In the past, organising inside the Labour Party was seen as a slightly cloak and dagger affair. When the Labour Party bureaucracy expelled leftwing activists in past decades, many on went further underground, organising in semi-secrecy. Now, Momentum is doing the exact opposite. 

The emphasis of the Corbyn campaign is on making its strategy, volunteer hubs and events listings as open and accessible as possible. Interactive maps will allow local activists to advertise hundreds of events, and then contact people in their area. When they gather to phonebank in they will be using a custom-built web app which will enable tens of thousands of callers to ring hundreds of thousands of numbers, from wherever they are.

As Momentum has learned to its cost, there is a trade-off between a campaign’s openness and its ability to stage manage events. But in the new politics of the Labour party, in which both the numbers of interested people and the capacity to connect with them directly are increasing exponentially, there is simply no contest. In order to win the next general election, Labour will have to master these tactics on a much bigger scale. The leadership election is the road test. 

Even many moderates seem to accept that the days of simply triangulating towards the centre and getting cozy with the Murdoch press are over. Labour needs to reach people and communities directly with an ambitious digital strategy and an army of self-organising activists. It is this kind of mass politics that delivered a "no" vote in Greece’s referendum on the terms of the Eurozone bailout last summer – defying pretty much the whole of the media, business and political establishment. 

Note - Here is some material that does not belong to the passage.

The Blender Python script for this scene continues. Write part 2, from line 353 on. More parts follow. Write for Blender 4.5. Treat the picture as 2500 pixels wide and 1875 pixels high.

The problem for Corbyn's challenger, Owen Smith, is that many of his backers have an open problem with this type of mass politics. Rather than investigate allegations of abuse, they have supported the suspension of CLPs. Rather than seeing the heightened emotions that come with mass mobilisations as side-effects which needs to be controlled, they have sought to joins unconnected acts of harassment, in order to smear Jeremy Corbyn. The MP Ben Bradshaw has even seemed to accuse Momentum of organising a conspiracy to physically attack Labour MPs.

The real conspiracy is much bigger than that. Hundreds of thousands of people are arriving, enthusiastic and determined, into the Labour party. These people, and their ability to convince the communities of which they are a part, threaten Britain’s political equilibrium, both the Conservatives and the Labour establishment. When the greatest hope for Labour becomes your greatest nightmare, you have good call to feel alarmed.